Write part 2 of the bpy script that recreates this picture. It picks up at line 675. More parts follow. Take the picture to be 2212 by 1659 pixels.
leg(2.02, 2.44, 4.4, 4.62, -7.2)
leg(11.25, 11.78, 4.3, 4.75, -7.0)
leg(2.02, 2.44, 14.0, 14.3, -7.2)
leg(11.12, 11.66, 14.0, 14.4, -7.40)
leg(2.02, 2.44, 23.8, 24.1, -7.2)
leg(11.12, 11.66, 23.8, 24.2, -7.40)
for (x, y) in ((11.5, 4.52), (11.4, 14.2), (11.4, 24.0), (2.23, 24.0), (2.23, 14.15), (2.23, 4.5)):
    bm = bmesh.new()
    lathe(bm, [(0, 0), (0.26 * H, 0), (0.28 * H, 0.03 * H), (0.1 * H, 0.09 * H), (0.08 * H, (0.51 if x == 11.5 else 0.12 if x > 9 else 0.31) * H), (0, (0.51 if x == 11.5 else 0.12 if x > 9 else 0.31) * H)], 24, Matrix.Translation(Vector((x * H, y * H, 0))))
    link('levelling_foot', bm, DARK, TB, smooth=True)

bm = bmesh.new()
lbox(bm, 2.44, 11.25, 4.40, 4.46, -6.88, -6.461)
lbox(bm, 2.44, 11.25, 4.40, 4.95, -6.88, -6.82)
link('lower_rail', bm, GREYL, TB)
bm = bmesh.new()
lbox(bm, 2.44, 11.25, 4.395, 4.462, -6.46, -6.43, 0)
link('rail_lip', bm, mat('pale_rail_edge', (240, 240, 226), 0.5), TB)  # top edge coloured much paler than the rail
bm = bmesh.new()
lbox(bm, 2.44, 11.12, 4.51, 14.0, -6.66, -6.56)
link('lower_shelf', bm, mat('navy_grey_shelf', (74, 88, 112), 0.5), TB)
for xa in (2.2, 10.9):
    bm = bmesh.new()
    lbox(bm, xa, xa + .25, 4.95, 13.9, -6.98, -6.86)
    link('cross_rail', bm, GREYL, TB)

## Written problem
Working from the material above, retype it in its entirety without change.

## Output
Write part 2 of the bpy script that recreates this picture. It picks up at line 675. More parts follow. Take the picture to be 2212 by 1659 pixels.
leg(2.02, 2.44, 4.4, 4.62, -7.2)
leg(11.25, 11.78, 4.3, 4.75, -7.0)
leg(2.02, 2.44, 14.0, 14.3, -7.2)
leg(11.12, 11.66, 14.0, 14.4, -7.40)
leg(2.02, 2.44, 23.8, 24.1, -7.2)
leg(11.12, 11.66, 23.8, 24.2, -7.40)
for (x, y) in ((11.5, 4.52), (11.4, 14.2), (11.4, 24.0), (2.23, 24.0), (2.23, 14.15), (2.23, 4.5)):
    bm = bmesh.new()
    lathe(bm, [(0, 0), (0.26 * H, 0), (0.28 * H, 0.03 * H), (0.1 * H, 0.09 * H), (0.08 * H, (0.51 if x == 11.5 else 0.12 if x > 9 else 0.31) * H), (0, (0.51 if x == 11.5 else 0.12 if x > 9 else 0.31) * H)], 24, Matrix.Translation(Vector((x * H, y * H, 0))))
    link('levelling_foot', bm, DARK, TB, smooth=True)

bm = bmesh.new()
lbox(bm, 2.44, 11.25, 4.40, 4.46, -6.88, -6.461)
lbox(bm, 2.44, 11.25, 4.40, 4.95, -6.88, -6.82)
link('lower_rail', bm, GREYL, TB)
bm = bmesh.new()
lbox(bm, 2.44, 11.25, 4.395, 4.462, -6.46, -6.43, 0)
link('rail_lip', bm, mat('pale_rail_edge', (240, 240, 226), 0.5), TB)  # top edge coloured much paler than the rail
bm = bmesh.new()
lbox(bm, 2.44, 11.12, 4.51, 14.0, -6.66, -6.56)
link('lower_shelf', bm, mat('navy_grey_shelf', (74, 88, 112), 0.5), TB)
for xa in (2.2, 10.9):
    bm = bmesh.new()
    lbox(bm, xa, xa + .25, 4.95, 13.9, -6.98, -6.86)
    link('cross_rail', bm, GREYL, TB)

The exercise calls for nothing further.